In the window of the Main Library Gallery sit two bags, a trunk, an Army uniform, and the navy nurse’s cape that Evelyn Crary Bacon wore as a student at the State University of Iowa (now the University of Iowa.) What do all of these items have in common? They belonged to members of “The Greatest Generation,” a cohort of Americans that came of age during the Great Depression and rose to the occasion of World War II. The Gallery’s current exhibition, “Stories Worth Telling: Marking 20 Years of “The Greatest Generation,” commemorates the bestselling book by Tom Brokaw as well as members of the generation that inspired it.

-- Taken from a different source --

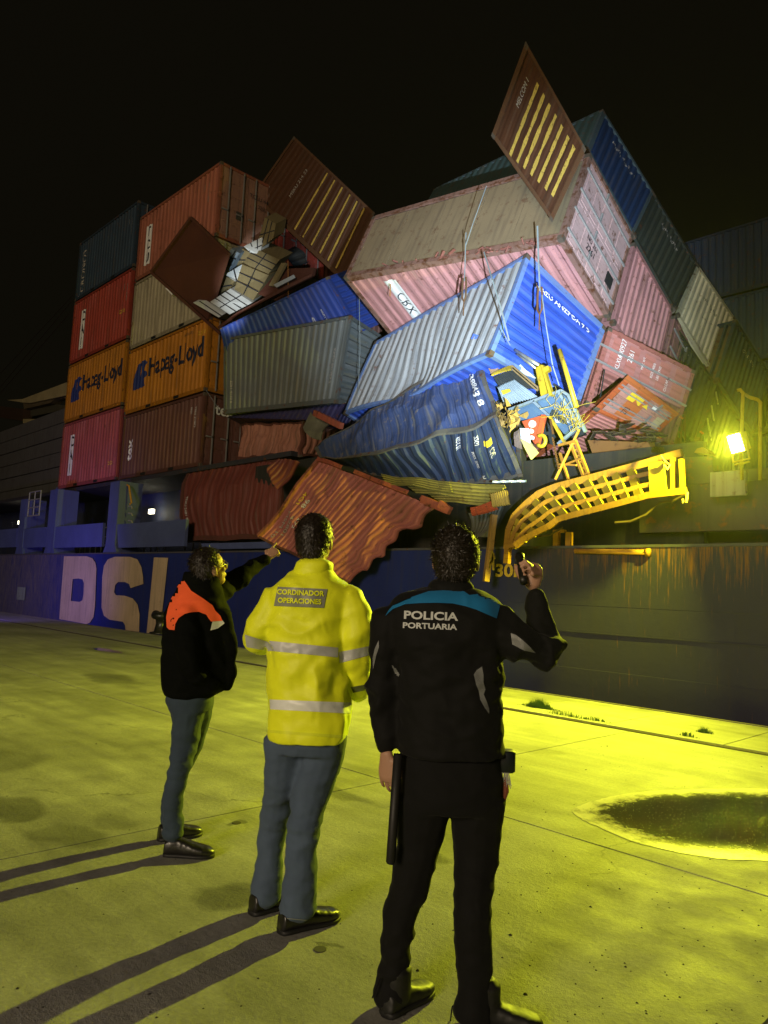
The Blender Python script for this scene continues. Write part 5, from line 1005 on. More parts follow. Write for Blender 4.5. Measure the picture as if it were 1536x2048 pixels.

The exhibit is centered on a massive ceiling to floor art installation made from copies of enthusiastic letters Brokaw received from fans of the book. It is as if a bag filled with stories is being poured out onto the floor. Around this are cases filled with the stories of individual Iowans, including many women (and one man!) whose materials reside in the Iowa Women’s Archives. Here are just some of our collections you’ll see represented when you visit:
Evelyn Crary Bacon
Born in 1916 in Grundy Center, Iowa, Evelyn Crary Bacon made her mark in Europe where she participated in the invasion of Normandy as a captain in the U.S. Army Nurse Corps. After the war, Bacon embarked on a teaching career. She held positions in nursing colleges from California to Virginia. Besides her nurse’s cape, a WWII military helmet and a canteen from her papers are present in the exhibition.
Dick Hayashi
During World War II, Dick Hayashi’s family was sent to live in Japanese internment camps while he spent the war as a member of the Armed Forces. As a soldier, Hayashi met Evelyn Corrie, an Iowa woman who would go on to become columnist and radio homemaker Evelyn Birkby. A photograph of Hayashi and a letter he wrote to her survived in one of her scrapbooks and are now on display.
Blanca Vasquez Gaines
Vasquez was born in Puerto Rico in 1918, but military service took her to Iowa. She joined the Women’s Army Corps (WAC) and trained at Fort Des Moines just south of the state’s capital. There, she met her husband, Harold Gaines. Blanca Vasquez Gaines and her husband lived in Iowa until 1956 when she returned to Puerto Rico to teach English and American Literature at the University of Puerto Rico.
All in all, “Stories Worth Telling” has materials from nine IWA collections and much more from the University of Iowa’s Special Collections & University Archives, and the African American Museum of Iowa. You can see the exhibition in the Main Library Gallery until January 4, 2019.